Tyldesley welcomes that willingness to mix things up - the question for him is whether Amorim is picking the right environment to try them out. "My final point on this is that if you paint a picture of an experiment or a project that is a long term project and ask the fans to bear with you because this will bear fruit in the long term, then it begs the question of whether you can still charge them 70 quid to watch the team while you're having the experiment," he adds.
"The famous comedians of the UK often try out their material in small theatres and sometimes pubs before they take it to the Apollo and the O2 and to a mass audience. They don't charge as much when they're trying out their material, as they do when it's the finished product.

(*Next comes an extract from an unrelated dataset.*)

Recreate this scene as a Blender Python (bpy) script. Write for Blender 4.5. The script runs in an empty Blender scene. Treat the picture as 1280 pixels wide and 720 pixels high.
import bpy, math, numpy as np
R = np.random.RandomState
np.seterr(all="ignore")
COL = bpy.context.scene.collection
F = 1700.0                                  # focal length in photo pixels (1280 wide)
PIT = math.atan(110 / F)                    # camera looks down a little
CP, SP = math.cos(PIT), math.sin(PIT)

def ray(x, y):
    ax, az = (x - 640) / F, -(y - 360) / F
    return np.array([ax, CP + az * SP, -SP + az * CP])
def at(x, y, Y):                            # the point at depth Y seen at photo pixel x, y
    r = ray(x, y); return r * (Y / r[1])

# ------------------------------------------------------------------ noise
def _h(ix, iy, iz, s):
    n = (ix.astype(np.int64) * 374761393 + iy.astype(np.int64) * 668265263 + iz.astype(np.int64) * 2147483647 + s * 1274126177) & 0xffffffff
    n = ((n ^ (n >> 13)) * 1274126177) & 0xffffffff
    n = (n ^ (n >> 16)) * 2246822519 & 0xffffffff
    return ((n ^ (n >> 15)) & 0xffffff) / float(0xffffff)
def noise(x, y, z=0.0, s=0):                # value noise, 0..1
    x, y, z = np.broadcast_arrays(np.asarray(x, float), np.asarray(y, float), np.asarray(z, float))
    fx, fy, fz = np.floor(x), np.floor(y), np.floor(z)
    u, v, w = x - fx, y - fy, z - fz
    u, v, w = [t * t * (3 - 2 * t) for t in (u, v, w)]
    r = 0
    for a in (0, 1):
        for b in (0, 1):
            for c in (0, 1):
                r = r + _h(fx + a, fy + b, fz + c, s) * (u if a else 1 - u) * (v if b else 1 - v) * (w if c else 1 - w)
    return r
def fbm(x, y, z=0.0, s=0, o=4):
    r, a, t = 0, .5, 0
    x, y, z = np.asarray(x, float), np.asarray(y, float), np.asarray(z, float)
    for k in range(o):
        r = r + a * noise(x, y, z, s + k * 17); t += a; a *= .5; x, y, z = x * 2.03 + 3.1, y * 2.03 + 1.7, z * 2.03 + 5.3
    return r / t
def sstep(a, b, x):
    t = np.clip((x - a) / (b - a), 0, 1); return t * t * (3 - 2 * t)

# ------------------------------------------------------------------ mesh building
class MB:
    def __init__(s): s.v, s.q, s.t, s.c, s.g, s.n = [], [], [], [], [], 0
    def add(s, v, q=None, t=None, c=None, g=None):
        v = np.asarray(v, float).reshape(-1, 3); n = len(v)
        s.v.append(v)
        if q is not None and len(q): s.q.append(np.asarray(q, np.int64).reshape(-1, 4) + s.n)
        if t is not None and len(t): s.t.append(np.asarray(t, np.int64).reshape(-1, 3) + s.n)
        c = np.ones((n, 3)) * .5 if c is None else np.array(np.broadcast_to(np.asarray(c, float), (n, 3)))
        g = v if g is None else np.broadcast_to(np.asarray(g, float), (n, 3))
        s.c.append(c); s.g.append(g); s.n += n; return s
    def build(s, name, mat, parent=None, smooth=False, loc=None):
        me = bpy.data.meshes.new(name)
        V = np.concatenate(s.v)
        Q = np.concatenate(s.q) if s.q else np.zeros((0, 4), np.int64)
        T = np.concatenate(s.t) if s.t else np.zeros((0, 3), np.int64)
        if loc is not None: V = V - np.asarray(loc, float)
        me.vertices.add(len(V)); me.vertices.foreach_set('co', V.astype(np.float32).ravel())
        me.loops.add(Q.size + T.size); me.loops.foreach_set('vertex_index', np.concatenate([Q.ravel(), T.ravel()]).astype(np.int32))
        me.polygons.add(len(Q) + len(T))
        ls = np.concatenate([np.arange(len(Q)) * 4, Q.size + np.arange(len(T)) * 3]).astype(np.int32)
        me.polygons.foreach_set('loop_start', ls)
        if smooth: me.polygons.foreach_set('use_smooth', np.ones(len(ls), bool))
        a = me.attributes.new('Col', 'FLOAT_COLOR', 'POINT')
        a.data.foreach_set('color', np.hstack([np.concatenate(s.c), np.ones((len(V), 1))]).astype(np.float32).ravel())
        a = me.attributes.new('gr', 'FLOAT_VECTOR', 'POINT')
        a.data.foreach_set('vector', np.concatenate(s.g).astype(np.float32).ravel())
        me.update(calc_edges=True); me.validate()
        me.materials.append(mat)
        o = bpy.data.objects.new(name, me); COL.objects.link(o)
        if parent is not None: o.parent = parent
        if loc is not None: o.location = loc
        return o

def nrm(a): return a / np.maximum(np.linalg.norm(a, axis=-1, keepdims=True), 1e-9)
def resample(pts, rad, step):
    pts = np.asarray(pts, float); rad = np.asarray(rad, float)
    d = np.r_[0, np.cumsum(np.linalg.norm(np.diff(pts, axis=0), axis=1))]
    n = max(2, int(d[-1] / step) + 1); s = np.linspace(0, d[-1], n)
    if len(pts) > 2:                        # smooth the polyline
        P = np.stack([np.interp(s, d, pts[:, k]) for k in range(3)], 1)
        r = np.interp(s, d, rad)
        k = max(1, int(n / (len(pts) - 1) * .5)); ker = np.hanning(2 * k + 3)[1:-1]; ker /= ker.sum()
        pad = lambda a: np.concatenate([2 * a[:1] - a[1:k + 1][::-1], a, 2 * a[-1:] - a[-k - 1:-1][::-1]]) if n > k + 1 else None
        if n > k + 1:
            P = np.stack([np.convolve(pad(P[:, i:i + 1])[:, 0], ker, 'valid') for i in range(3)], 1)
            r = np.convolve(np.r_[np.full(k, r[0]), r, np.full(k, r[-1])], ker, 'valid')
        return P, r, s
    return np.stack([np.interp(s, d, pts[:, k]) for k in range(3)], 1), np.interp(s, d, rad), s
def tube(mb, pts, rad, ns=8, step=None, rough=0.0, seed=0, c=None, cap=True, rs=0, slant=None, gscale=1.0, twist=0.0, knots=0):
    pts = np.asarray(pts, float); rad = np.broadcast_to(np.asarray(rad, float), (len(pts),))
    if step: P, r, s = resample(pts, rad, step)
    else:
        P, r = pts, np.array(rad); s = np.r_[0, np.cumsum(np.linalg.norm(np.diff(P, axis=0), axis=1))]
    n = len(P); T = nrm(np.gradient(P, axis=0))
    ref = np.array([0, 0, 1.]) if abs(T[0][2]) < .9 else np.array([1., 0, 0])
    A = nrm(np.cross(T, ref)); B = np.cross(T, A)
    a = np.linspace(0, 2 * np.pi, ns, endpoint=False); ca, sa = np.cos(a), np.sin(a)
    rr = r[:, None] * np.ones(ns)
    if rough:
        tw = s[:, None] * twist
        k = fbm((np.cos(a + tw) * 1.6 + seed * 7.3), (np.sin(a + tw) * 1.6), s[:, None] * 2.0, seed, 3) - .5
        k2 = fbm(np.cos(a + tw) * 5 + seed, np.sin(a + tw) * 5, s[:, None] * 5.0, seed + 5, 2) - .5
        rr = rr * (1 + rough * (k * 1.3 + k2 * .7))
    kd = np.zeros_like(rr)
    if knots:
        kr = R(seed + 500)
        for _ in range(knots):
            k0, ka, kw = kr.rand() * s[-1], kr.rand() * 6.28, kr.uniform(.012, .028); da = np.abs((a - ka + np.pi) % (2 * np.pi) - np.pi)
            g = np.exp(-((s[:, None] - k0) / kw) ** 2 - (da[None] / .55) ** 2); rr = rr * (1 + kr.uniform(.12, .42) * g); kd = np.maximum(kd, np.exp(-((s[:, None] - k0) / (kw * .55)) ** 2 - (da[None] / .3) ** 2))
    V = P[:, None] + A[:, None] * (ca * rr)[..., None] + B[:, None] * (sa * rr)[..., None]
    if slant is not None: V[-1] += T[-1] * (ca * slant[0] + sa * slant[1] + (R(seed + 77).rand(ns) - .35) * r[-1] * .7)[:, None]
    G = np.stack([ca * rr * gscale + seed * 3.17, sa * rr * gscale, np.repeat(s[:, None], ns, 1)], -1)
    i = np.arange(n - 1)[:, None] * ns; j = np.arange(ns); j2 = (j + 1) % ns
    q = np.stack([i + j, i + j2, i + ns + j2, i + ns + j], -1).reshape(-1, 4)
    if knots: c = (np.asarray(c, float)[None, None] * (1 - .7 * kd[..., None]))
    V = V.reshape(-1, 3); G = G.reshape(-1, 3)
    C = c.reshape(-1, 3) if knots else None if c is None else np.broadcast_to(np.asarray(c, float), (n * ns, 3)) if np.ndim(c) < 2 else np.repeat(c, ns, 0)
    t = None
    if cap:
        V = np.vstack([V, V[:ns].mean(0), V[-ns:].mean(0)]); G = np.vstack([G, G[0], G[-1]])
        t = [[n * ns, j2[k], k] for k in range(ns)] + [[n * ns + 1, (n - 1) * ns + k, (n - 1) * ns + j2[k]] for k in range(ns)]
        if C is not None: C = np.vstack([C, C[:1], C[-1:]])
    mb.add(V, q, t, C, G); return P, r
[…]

"That might seem a rather strange analogy, but there were games last season when you felt as if this was something that could be done at Carrington, really, rather than in front of 70,000 people at Old Trafford who were going to have to trudge away with another defeat for the money that they'd paid.
"And that would be my question mark against him. If 3-4-3 or 3-4-2-1 was the magic bullet, then every team that had won the World Cup and every team that's won the Champions League in the last 10 years would have played that system, and they didn't."